## SHORT TASK
Render the following material again verbatim, leaving nothing out.

══════

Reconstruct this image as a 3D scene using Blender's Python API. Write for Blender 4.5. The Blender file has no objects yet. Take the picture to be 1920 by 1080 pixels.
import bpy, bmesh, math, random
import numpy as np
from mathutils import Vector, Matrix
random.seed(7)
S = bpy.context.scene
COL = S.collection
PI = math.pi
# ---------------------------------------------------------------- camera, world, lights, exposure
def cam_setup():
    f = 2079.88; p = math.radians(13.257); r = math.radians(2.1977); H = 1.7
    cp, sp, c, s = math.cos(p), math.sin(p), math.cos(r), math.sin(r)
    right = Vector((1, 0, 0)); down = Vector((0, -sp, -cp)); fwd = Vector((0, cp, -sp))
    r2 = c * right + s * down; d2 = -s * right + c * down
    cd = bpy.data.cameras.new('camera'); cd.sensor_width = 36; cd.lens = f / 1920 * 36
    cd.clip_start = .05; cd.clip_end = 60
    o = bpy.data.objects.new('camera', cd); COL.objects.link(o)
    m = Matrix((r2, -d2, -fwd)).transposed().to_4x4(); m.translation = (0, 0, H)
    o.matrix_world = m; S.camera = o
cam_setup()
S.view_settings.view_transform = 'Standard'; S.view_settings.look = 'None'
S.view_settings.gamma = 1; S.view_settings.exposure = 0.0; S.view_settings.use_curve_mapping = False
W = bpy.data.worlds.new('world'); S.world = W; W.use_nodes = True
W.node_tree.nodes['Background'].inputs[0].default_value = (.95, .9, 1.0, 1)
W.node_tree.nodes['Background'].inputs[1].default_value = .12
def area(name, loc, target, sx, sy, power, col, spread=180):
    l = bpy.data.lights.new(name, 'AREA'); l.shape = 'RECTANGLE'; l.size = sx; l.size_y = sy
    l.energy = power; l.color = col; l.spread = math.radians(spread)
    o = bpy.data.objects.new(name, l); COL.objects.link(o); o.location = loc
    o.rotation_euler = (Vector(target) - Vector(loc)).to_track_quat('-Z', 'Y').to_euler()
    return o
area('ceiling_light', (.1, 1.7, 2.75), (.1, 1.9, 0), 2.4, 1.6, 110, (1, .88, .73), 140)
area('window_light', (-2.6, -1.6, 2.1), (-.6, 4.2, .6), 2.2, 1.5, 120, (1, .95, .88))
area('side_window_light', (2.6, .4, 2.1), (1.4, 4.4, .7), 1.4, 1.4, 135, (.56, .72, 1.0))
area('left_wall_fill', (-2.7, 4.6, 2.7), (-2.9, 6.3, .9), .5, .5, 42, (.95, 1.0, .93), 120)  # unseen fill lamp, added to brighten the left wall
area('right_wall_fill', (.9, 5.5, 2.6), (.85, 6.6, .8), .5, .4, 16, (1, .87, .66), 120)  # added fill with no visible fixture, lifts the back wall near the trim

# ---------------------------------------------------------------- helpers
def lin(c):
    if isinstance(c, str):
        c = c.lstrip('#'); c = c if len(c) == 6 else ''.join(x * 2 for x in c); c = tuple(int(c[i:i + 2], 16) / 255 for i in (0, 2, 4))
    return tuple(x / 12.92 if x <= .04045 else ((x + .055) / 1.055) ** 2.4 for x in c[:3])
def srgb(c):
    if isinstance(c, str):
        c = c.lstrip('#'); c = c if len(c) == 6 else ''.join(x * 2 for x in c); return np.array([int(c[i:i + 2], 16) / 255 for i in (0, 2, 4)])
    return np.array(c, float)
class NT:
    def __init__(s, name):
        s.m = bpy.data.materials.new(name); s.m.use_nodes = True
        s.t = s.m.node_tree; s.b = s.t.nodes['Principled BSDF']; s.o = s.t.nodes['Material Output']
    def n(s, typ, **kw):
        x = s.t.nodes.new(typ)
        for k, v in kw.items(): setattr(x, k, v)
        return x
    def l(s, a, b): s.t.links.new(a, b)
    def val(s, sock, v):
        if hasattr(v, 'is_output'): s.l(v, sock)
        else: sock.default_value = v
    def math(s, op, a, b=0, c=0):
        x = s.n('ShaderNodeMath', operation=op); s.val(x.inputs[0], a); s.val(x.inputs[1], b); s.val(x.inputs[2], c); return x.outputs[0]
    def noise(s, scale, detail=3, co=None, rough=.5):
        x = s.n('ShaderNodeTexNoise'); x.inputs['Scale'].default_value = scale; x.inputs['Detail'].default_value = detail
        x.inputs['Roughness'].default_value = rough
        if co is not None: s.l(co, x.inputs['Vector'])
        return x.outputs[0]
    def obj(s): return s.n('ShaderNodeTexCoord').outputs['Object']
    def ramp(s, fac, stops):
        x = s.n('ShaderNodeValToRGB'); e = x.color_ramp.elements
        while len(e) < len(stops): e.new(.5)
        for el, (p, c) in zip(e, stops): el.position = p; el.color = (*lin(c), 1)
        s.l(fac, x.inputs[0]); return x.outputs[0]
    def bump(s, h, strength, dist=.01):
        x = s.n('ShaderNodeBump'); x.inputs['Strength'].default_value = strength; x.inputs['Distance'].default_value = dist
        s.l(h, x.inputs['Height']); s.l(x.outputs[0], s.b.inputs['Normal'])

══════

## ANSWER TO THE PROBLEM
Reconstruct this image as a 3D scene using Blender's Python API. Write for Blender 4.5. The Blender file has no objects yet. Take the picture to be 1920 by 1080 pixels.
import bpy, bmesh, math, random
import numpy as np
from mathutils import Vector, Matrix
random.seed(7)
S = bpy.context.scene
COL = S.collection
PI = math.pi
# ---------------------------------------------------------------- camera, world, lights, exposure
def cam_setup():
    f = 2079.88; p = math.radians(13.257); r = math.radians(2.1977); H = 1.7
    cp, sp, c, s = math.cos(p), math.sin(p), math.cos(r), math.sin(r)
    right = Vector((1, 0, 0)); down = Vector((0, -sp, -cp)); fwd = Vector((0, cp, -sp))
    r2 = c * right + s * down; d2 = -s * right + c * down
    cd = bpy.data.cameras.new('camera'); cd.sensor_width = 36; cd.lens = f / 1920 * 36
    cd.clip_start = .05; cd.clip_end = 60
    o = bpy.data.objects.new('camera', cd); COL.objects.link(o)
    m = Matrix((r2, -d2, -fwd)).transposed().to_4x4(); m.translation = (0, 0, H)
    o.matrix_world = m; S.camera = o
cam_setup()
S.view_settings.view_transform = 'Standard'; S.view_settings.look = 'None'
S.view_settings.gamma = 1; S.view_settings.exposure = 0.0; S.view_settings.use_curve_mapping = False
W = bpy.data.worlds.new('world'); S.world = W; W.use_nodes = True
W.node_tree.nodes['Background'].inputs[0].default_value = (.95, .9, 1.0, 1)
W.node_tree.nodes['Background'].inputs[1].default_value = .12
def area(name, loc, target, sx, sy, power, col, spread=180):
    l = bpy.data.lights.new(name, 'AREA'); l.shape = 'RECTANGLE'; l.size = sx; l.size_y = sy
    l.energy = power; l.color = col; l.spread = math.radians(spread)
    o = bpy.data.objects.new(name, l); COL.objects.link(o); o.location = loc
    o.rotation_euler = (Vector(target) - Vector(loc)).to_track_quat('-Z', 'Y').to_euler()
    return o
area('ceiling_light', (.1, 1.7, 2.75), (.1, 1.9, 0), 2.4, 1.6, 110, (1, .88, .73), 140)
area('window_light', (-2.6, -1.6, 2.1), (-.6, 4.2, .6), 2.2, 1.5, 120, (1, .95, .88))
area('side_window_light', (2.6, .4, 2.1), (1.4, 4.4, .7), 1.4, 1.4, 135, (.56, .72, 1.0))
area('left_wall_fill', (-2.7, 4.6, 2.7), (-2.9, 6.3, .9), .5, .5, 42, (.95, 1.0, .93), 120)  # unseen fill lamp, added to brighten the left wall
area('right_wall_fill', (.9, 5.5, 2.6), (.85, 6.6, .8), .5, .4, 16, (1, .87, .66), 120)  # added fill with no visible fixture, lifts the back wall near the trim

# ---------------------------------------------------------------- helpers
def lin(c):
    if isinstance(c, str):
        c = c.lstrip('#'); c = c if len(c) == 6 else ''.join(x * 2 for x in c); c = tuple(int(c[i:i + 2], 16) / 255 for i in (0, 2, 4))
    return tuple(x / 12.92 if x <= .04045 else ((x + .055) / 1.055) ** 2.4 for x in c[:3])
def srgb(c):
    if isinstance(c, str):
        c = c.lstrip('#'); c = c if len(c) == 6 else ''.join(x * 2 for x in c); return np.array([int(c[i:i + 2], 16) / 255 for i in (0, 2, 4)])
    return np.array(c, float)
class NT:
    def __init__(s, name):
        s.m = bpy.data.materials.new(name); s.m.use_nodes = True
        s.t = s.m.node_tree; s.b = s.t.nodes['Principled BSDF']; s.o = s.t.nodes['Material Output']
    def n(s, typ, **kw):
        x = s.t.nodes.new(typ)
        for k, v in kw.items(): setattr(x, k, v)
        return x
    def l(s, a, b): s.t.links.new(a, b)
    def val(s, sock, v):
        if hasattr(v, 'is_output'): s.l(v, sock)
        else: sock.default_value = v
    def math(s, op, a, b=0, c=0):
        x = s.n('ShaderNodeMath', operation=op); s.val(x.inputs[0], a); s.val(x.inputs[1], b); s.val(x.inputs[2], c); return x.outputs[0]
    def noise(s, scale, detail=3, co=None, rough=.5):
        x = s.n('ShaderNodeTexNoise'); x.inputs['Scale'].default_value = scale; x.inputs['Detail'].default_value = detail
        x.inputs['Roughness'].default_value = rough
        if co is not None: s.l(co, x.inputs['Vector'])
        return x.outputs[0]
    def obj(s): return s.n('ShaderNodeTexCoord').outputs['Object']
    def ramp(s, fac, stops):
        x = s.n('ShaderNodeValToRGB'); e = x.color_ramp.elements
        while len(e) < len(stops): e.new(.5)
        for el, (p, c) in zip(e, stops): el.position = p; el.color = (*lin(c), 1)
        s.l(fac, x.inputs[0]); return x.outputs[0]
    def bump(s, h, strength, dist=.01):
        x = s.n('ShaderNodeBump'); x.inputs['Strength'].default_value = strength; x.inputs['Distance'].default_value = dist
        s.l(h, x.inputs['Height']); s.l(x.outputs[0], s.b.inputs['Normal'])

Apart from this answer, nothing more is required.